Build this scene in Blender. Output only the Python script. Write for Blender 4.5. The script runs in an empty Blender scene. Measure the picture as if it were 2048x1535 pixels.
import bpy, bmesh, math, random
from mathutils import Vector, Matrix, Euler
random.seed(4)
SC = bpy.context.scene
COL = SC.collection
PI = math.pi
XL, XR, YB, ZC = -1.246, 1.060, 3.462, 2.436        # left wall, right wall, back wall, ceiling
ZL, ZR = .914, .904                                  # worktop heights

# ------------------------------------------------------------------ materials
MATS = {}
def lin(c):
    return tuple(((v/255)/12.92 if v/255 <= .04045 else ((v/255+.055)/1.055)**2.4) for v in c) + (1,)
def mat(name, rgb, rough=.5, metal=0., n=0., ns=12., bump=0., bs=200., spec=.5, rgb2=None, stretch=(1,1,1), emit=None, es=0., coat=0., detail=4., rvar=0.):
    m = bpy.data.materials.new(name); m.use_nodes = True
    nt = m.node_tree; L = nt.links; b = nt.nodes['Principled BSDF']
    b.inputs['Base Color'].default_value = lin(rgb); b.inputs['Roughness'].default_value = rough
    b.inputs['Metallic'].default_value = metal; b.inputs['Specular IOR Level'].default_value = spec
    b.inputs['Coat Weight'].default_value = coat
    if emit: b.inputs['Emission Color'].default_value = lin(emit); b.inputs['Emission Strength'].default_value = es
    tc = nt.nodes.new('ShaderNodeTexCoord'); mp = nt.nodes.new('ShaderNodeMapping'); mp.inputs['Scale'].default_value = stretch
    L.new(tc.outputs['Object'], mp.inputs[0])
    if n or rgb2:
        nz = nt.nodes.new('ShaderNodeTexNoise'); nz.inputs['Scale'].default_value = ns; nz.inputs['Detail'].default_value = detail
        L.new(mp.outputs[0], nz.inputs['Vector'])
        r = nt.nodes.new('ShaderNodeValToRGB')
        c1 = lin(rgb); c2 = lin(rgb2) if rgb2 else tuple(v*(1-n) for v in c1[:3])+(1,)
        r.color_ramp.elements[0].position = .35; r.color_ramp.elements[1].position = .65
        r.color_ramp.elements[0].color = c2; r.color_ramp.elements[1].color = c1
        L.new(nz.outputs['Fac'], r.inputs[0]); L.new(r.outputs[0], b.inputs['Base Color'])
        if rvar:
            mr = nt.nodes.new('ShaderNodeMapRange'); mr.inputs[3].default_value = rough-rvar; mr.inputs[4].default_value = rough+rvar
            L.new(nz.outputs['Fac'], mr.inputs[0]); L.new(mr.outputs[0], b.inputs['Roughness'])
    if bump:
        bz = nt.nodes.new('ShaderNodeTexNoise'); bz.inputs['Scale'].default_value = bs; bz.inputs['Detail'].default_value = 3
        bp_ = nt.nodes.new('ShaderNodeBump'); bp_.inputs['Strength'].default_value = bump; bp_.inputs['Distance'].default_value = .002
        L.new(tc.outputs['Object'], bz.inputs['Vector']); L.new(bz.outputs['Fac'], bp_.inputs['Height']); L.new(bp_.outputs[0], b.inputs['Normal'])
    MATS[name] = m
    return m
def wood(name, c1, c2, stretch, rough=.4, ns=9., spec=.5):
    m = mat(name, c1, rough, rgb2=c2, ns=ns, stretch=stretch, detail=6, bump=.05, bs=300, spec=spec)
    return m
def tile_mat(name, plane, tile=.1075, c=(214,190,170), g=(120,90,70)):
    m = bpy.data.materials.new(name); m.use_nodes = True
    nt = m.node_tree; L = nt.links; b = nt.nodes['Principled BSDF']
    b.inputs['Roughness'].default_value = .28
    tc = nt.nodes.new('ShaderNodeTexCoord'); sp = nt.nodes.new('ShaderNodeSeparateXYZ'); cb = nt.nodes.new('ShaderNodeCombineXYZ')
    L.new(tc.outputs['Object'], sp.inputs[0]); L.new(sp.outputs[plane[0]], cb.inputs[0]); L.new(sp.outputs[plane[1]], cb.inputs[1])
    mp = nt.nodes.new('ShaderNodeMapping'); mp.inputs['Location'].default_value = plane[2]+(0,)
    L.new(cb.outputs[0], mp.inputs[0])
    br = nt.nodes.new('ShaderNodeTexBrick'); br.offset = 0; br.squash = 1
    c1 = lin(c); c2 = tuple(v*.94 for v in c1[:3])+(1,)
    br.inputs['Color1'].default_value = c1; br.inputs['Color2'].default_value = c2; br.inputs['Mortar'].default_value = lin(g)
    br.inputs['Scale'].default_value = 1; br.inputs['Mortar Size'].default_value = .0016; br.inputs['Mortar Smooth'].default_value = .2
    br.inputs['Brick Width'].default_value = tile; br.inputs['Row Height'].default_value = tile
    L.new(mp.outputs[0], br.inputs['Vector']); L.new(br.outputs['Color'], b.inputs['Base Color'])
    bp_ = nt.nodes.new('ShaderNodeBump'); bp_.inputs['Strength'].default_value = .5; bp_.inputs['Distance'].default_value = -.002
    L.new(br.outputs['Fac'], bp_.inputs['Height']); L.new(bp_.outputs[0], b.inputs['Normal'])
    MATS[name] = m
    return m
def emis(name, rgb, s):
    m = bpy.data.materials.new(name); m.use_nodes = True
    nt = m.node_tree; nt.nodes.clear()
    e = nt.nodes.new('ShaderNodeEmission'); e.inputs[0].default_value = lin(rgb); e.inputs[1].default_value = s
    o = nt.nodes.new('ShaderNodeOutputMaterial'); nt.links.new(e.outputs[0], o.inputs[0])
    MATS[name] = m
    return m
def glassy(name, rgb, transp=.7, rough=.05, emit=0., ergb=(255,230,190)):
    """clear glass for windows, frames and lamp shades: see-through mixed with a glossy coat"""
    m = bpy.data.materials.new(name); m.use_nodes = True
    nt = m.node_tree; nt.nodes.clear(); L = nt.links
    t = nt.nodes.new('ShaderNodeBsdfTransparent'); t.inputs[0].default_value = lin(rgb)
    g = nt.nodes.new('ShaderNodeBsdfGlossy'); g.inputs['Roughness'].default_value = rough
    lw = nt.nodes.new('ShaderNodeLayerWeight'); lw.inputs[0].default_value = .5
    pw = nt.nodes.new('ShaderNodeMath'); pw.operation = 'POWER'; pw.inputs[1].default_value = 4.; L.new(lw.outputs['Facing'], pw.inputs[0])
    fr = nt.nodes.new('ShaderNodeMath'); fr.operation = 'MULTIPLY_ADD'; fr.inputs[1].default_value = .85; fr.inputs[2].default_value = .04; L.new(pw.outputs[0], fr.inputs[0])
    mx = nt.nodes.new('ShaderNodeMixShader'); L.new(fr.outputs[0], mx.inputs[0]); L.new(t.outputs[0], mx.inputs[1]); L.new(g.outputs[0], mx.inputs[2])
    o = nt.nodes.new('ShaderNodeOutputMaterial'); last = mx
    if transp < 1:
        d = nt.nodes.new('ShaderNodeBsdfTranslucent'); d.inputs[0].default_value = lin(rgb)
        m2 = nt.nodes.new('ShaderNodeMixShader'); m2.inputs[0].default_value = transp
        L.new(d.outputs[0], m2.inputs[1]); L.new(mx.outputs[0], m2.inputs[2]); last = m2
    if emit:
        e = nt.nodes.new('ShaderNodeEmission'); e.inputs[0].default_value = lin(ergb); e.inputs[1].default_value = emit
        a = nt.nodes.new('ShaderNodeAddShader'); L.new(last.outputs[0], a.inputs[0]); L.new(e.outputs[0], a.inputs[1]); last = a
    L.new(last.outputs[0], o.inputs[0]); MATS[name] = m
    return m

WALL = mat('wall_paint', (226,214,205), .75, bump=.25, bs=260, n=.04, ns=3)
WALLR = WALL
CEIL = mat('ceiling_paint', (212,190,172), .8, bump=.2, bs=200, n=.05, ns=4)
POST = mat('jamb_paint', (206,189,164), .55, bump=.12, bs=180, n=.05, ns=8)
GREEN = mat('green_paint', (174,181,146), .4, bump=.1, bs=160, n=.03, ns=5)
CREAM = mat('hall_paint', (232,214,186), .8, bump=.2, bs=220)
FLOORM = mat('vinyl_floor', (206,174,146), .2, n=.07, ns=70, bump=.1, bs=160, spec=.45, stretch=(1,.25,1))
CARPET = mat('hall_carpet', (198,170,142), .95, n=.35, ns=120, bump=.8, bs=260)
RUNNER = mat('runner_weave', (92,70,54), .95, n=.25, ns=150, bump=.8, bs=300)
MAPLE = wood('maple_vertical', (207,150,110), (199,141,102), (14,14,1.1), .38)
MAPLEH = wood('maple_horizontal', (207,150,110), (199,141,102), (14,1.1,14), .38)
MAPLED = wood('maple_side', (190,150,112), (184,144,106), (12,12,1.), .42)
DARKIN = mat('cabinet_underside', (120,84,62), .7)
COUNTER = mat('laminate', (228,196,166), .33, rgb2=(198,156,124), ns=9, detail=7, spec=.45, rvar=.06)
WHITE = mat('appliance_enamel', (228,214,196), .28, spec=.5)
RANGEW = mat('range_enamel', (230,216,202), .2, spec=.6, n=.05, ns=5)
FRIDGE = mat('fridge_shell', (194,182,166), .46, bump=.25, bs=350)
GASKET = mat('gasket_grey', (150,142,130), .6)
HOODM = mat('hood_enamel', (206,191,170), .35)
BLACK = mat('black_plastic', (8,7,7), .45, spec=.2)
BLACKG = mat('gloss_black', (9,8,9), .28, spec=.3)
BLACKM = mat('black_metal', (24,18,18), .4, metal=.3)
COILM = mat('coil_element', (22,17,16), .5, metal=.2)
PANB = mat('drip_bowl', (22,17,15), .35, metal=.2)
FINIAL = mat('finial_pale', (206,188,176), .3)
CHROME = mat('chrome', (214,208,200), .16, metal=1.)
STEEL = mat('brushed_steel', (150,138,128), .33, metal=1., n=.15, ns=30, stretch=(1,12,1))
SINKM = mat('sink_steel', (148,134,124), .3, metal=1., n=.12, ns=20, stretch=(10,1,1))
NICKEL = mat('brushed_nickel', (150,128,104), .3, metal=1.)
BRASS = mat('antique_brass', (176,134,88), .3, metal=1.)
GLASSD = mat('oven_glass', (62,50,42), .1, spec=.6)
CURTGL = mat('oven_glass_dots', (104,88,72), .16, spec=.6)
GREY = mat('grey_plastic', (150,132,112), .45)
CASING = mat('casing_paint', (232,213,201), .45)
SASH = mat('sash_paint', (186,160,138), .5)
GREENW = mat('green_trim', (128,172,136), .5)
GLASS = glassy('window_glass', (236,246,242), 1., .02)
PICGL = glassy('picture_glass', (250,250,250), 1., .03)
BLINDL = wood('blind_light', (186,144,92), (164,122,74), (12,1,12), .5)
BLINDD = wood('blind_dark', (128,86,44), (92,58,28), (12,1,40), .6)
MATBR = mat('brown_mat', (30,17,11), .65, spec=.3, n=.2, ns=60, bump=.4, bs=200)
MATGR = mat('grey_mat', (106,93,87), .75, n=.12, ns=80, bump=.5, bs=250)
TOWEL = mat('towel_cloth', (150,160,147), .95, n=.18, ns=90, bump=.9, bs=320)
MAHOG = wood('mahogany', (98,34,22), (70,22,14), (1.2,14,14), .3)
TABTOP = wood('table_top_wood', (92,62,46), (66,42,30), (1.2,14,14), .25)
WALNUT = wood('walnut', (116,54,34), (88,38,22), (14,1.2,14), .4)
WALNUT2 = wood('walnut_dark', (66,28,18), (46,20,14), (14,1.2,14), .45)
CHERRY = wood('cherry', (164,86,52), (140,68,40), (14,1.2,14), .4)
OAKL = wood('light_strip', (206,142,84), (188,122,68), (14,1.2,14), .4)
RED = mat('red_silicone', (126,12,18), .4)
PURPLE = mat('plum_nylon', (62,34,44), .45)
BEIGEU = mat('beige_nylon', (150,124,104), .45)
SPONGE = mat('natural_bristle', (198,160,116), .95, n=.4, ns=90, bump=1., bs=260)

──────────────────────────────

### Problem
Restate, word for word and with nothing added, the lines from the first line of the listing through the one where "ZL, ZR = .914, .904" stands.

### Output
Build this scene in Blender. Output only the Python script. Write for Blender 4.5. The script runs in an empty Blender scene. Measure the picture as if it were 2048x1535 pixels.
import bpy, bmesh, math, random
from mathutils import Vector, Matrix, Euler
random.seed(4)
SC = bpy.context.scene
COL = SC.collection
PI = math.pi
XL, XR, YB, ZC = -1.246, 1.060, 3.462, 2.436        # left wall, right wall, back wall, ceiling
ZL, ZR = .914, .904                                  # worktop heights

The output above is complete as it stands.